**DIRECTIONS:** Each line below must be set down exactly; omit any image you find.
>> Begin
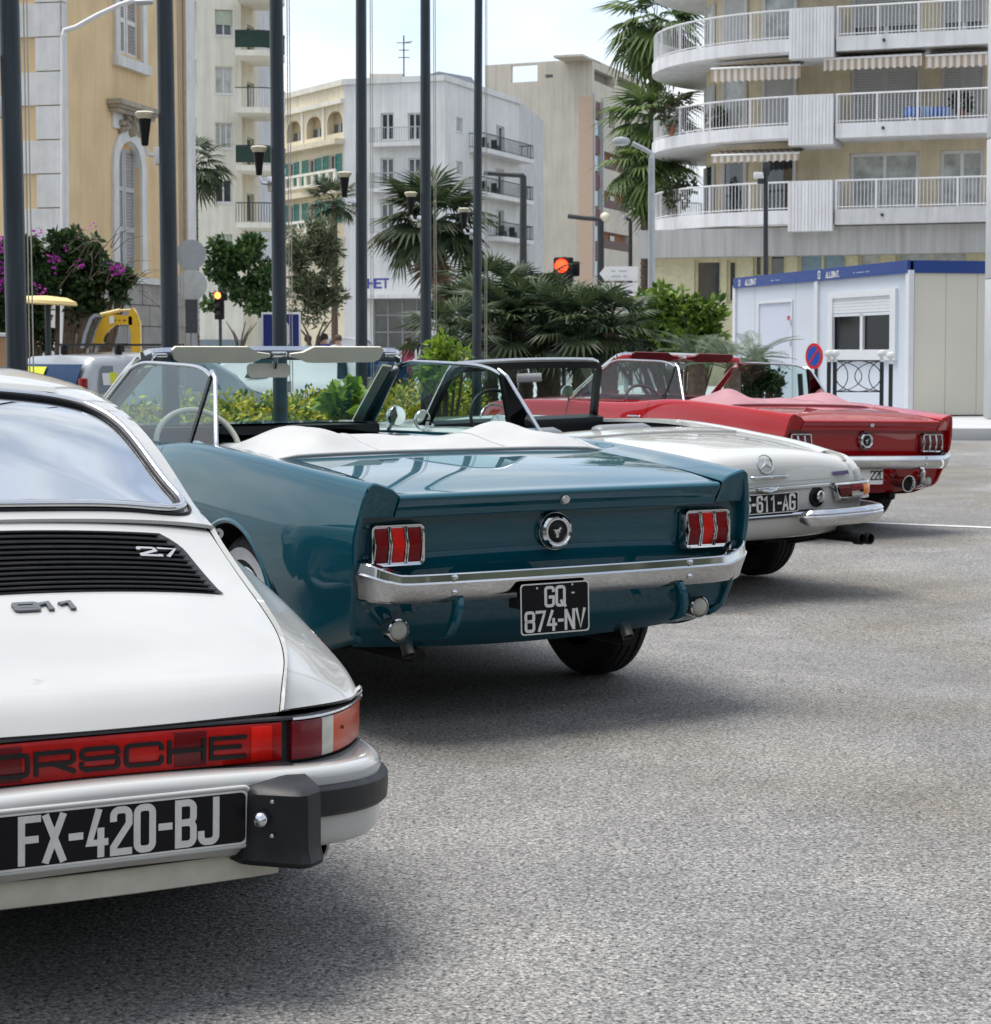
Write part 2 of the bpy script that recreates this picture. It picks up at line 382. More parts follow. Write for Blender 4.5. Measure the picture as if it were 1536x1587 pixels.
ys = np.concatenate([[-200, -40, -8], np.linspace(-4, 30, 103), [45, 80, 150, 400, 1500]])
mb.grid([[(x, y, ground_z(x, y)) for y in ys] for x in xs])
g = structure(mb.build('asphalt_ground', ASPHALT, smooth=60)); g['label'] = 'grey coarse asphalt of the parking area'
# ================================================================== shared car materials and parts
def paint(name, col, metal=0.0, rough=0.32, flake=0.0):
    s = N(name); v = s.coords('Object')
    f = s.noise(v, 1.7, 3)
    c = s.ramp(f, [(0.3, tuple(x*0.95 for x in col)), (0.7, tuple(min(1, x*1.05) for x in col))])
    if flake:
        fl = s.n('ShaderNodeTexVoronoi'); fl.inputs['Scale'].default_value = 900; s.l(v, fl.inputs['Vector'])
        c = s.mix(s.ramp(fl.outputs['Color'], [(0.6, (0, 0, 0)), (1, (flake,)*3)]), c, tuple(min(1, x*2.2+.02) for x in col))
    s.set(col=c, metal=metal, rough=rough, coat=1.0, coatr=0.02, spec=0.04)
    s.b.inputs['Coat IOR'].default_value = 1.52
    s.bump(s.noise(v, 55, 3), 0.025, 0.004)              # orange peel
    return s.m
CHROME = simple('chrome', (0.58, 0.59, 0.60), 0.06, 1.0, var=0.06, scale=12)
DULLCHROME = simple('worn_chrome', (0.62, 0.62, 0.63), 0.2, 1.0, var=0.15, scale=25)
BLACKRUB = simple('black_rubber', (0.010, 0.011, 0.013), 0.45, var=0.25, scale=9, bump=0.05, spec=.3)
TRIMBLACK = simple('black_trim', (0.008, 0.008, 0.009), 0.4, var=0.2, scale=9, spec=.25)
UNDER = simple('underbody', (0.012, 0.012, 0.012), 0.9, var=0.3, scale=5)
TYRE = simple('tyre_rubber', (0.012, 0.012, 0.012), 0.8, var=0.25, scale=20, bump=0.15)
WHITEWALL = simple('whitewall', (0.7, 0.7, 0.68), 0.6)
VINYLBLACK = simple('black_vinyl', (0.010, 0.011, 0.012), 0.5, var=0.2, scale=20, bump=0.12, spec=.3)
CREAM = simple('cream_vinyl', (0.62, 0.61, 0.5), 0.5, var=0.05, scale=10, bump=0.04)
WHITEVINYL = simple('white_vinyl', (0.41, 0.41, 0.40), 0.48, var=0.05, scale=7, bump=0.08)
STEEL = simple('exhaust_steel', (0.3, 0.29, 0.27), 0.4, 1.0, var=0.3, scale=15)
PLATEBLACK = simple('plate_black', (0.005, 0.005, 0.007), 0.35, var=0.1, spec=.2)
PLATESILVER = simple('plate_silver', (0.66, 0.66, 0.64), 0.42, 0.3, var=0.08, scale=40)
PLATEWHITE = simple('plate_white', (0.75, 0.75, 0.73), 0.4, var=0.05, scale=30)
def lens(name, col, rough=0.12, ribs=260, es=0.0):
    if name in MATS: return MATS[name]
    s = N(name); v = s.coords('Object')
    wv = s.n('ShaderNodeTexVoronoi'); wv.inputs['Scale'].default_value = ribs; s.l(v, wv.inputs['Vector'])
    f = s.noise(v, 14, 3)
    s.set(col=s.ramp(f, [(0.3, tuple(c*.7 for c in col)), (0.7, col)]), rough=rough+.1, coat=.25, coatr=0.05, spec=0.15)
    s.bump(wv.outputs['Distance'], 0.25, 0.002)
    s.b.inputs['Subsurface Weight'].default_value = 0.0
    MATS[name] = s.m; return s.m
REDLENS = lens('red_lens', (0.22, 0.004, 0.006)); DARKRED = lens('dark_red_lens', (0.12, 0.003, 0.006))
BRIGHTRED = lens('bright_red_lens', (0.75, 0.012, 0.006)); AMBER = lens('amber_lens', (0.72, 0.2, 0.012)); ORANGE = lens('orange_lens', (0.56, 0.055, 0.006))
CLEARLENS = lens('clear_lens', (0.55, 0.54, 0.47), 0.1)
def glass(name, tint=(0.85, 0.95, 0.93), refl=0.1):
    """thin automotive glass: a clear tinted sheet with a mirror-like skin"""
    if name in MATS: return MATS[name]
    s = N(name); s.t.nodes.remove(s.b)
    tr = s.n('ShaderNodeBsdfTransparent'); tr.inputs['Color'].default_value = (*tint, 1)
    gl = s.n('ShaderNodeBsdfGlossy'); gl.inputs['Roughness'].default_value = 0.01
    fr = s.n('ShaderNodeFresnel'); fr.inputs['IOR'].default_value = 1.5
    mx = s.n('ShaderNodeMixShader'); s.l(fr.outputs[0], mx.inputs[0]); s.l(tr.outputs[0], mx.inputs[1]); s.l(gl.outputs[0], mx.inputs[2])
    s.l(mx.outputs[0], s.o.inputs['Surface']); MATS[name] = s.m; return s.m
GLASS = glass('clear_car_glass', (0.70, 0.84, 0.82))
def darkglass(name, col=(0.02, 0.025, 0.03), rough=0.03):
    return simple(name, col, rough, 0.0, var=0.3, scale=3, coat=1.0, coatr=0.01, spec=0.8)
MIRROR = simple('mirror_silver', (0.85, 0.86, 0.88), 0.02, 1.0, var=0.01)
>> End
**REPLY:**
Write part 2 of the bpy script that recreates this picture. It picks up at line 382. More parts follow. Write for Blender 4.5. Measure the picture as if it were 1536x1587 pixels.
ys = np.concatenate([[-200, -40, -8], np.linspace(-4, 30, 103), [45, 80, 150, 400, 1500]])
mb.grid([[(x, y, ground_z(x, y)) for y in ys] for x in xs])
g = structure(mb.build('asphalt_ground', ASPHALT, smooth=60)); g['label'] = 'grey coarse asphalt of the parking area'
# ================================================================== shared car materials and parts
def paint(name, col, metal=0.0, rough=0.32, flake=0.0):
    s = N(name); v = s.coords('Object')
    f = s.noise(v, 1.7, 3)
    c = s.ramp(f, [(0.3, tuple(x*0.95 for x in col)), (0.7, tuple(min(1, x*1.05) for x in col))])
    if flake:
        fl = s.n('ShaderNodeTexVoronoi'); fl.inputs['Scale'].default_value = 900; s.l(v, fl.inputs['Vector'])
        c = s.mix(s.ramp(fl.outputs['Color'], [(0.6, (0, 0, 0)), (1, (flake,)*3)]), c, tuple(min(1, x*2.2+.02) for x in col))
    s.set(col=c, metal=metal, rough=rough, coat=1.0, coatr=0.02, spec=0.04)
    s.b.inputs['Coat IOR'].default_value = 1.52
    s.bump(s.noise(v, 55, 3), 0.025, 0.004)              # orange peel
    return s.m
CHROME = simple('chrome', (0.58, 0.59, 0.60), 0.06, 1.0, var=0.06, scale=12)
DULLCHROME = simple('worn_chrome', (0.62, 0.62, 0.63), 0.2, 1.0, var=0.15, scale=25)
BLACKRUB = simple('black_rubber', (0.010, 0.011, 0.013), 0.45, var=0.25, scale=9, bump=0.05, spec=.3)
TRIMBLACK = simple('black_trim', (0.008, 0.008, 0.009), 0.4, var=0.2, scale=9, spec=.25)
UNDER = simple('underbody', (0.012, 0.012, 0.012), 0.9, var=0.3, scale=5)
TYRE = simple('tyre_rubber', (0.012, 0.012, 0.012), 0.8, var=0.25, scale=20, bump=0.15)
WHITEWALL = simple('whitewall', (0.7, 0.7, 0.68), 0.6)
VINYLBLACK = simple('black_vinyl', (0.010, 0.011, 0.012), 0.5, var=0.2, scale=20, bump=0.12, spec=.3)
CREAM = simple('cream_vinyl', (0.62, 0.61, 0.5), 0.5, var=0.05, scale=10, bump=0.04)
WHITEVINYL = simple('white_vinyl', (0.41, 0.41, 0.40), 0.48, var=0.05, scale=7, bump=0.08)
STEEL = simple('exhaust_steel', (0.3, 0.29, 0.27), 0.4, 1.0, var=0.3, scale=15)
PLATEBLACK = simple('plate_black', (0.005, 0.005, 0.007), 0.35, var=0.1, spec=.2)
PLATESILVER = simple('plate_silver', (0.66, 0.66, 0.64), 0.42, 0.3, var=0.08, scale=40)
PLATEWHITE = simple('plate_white', (0.75, 0.75, 0.73), 0.4, var=0.05, scale=30)
def lens(name, col, rough=0.12, ribs=260, es=0.0):
    if name in MATS: return MATS[name]
    s = N(name); v = s.coords('Object')
    wv = s.n('ShaderNodeTexVoronoi'); wv.inputs['Scale'].default_value = ribs; s.l(v, wv.inputs['Vector'])
    f = s.noise(v, 14, 3)
    s.set(col=s.ramp(f, [(0.3, tuple(c*.7 for c in col)), (0.7, col)]), rough=rough+.1, coat=.25, coatr=0.05, spec=0.15)
    s.bump(wv.outputs['Distance'], 0.25, 0.002)
    s.b.inputs['Subsurface Weight'].default_value = 0.0
    MATS[name] = s.m; return s.m
REDLENS = lens('red_lens', (0.22, 0.004, 0.006)); DARKRED = lens('dark_red_lens', (0.12, 0.003, 0.006))
BRIGHTRED = lens('bright_red_lens', (0.75, 0.012, 0.006)); AMBER = lens('amber_lens', (0.72, 0.2, 0.012)); ORANGE = lens('orange_lens', (0.56, 0.055, 0.006))
CLEARLENS = lens('clear_lens', (0.55, 0.54, 0.47), 0.1)
def glass(name, tint=(0.85, 0.95, 0.93), refl=0.1):
    """thin automotive glass: a clear tinted sheet with a mirror-like skin"""
    if name in MATS: return MATS[name]
    s = N(name); s.t.nodes.remove(s.b)
    tr = s.n('ShaderNodeBsdfTransparent'); tr.inputs['Color'].default_value = (*tint, 1)
    gl = s.n('ShaderNodeBsdfGlossy'); gl.inputs['Roughness'].default_value = 0.01
    fr = s.n('ShaderNodeFresnel'); fr.inputs['IOR'].default_value = 1.5
    mx = s.n('ShaderNodeMixShader'); s.l(fr.outputs[0], mx.inputs[0]); s.l(tr.outputs[0], mx.inputs[1]); s.l(gl.outputs[0], mx.inputs[2])
    s.l(mx.outputs[0], s.o.inputs['Surface']); MATS[name] = s.m; return s.m
GLASS = glass('clear_car_glass', (0.70, 0.84, 0.82))
def darkglass(name, col=(0.02, 0.025, 0.03), rough=0.03):
    return simple(name, col, rough, 0.0, var=0.3, scale=3, coat=1.0, coatr=0.01, spec=0.8)
MIRROR = simple('mirror_silver', (0.85, 0.86, 0.88), 0.02, 1.0, var=0.01)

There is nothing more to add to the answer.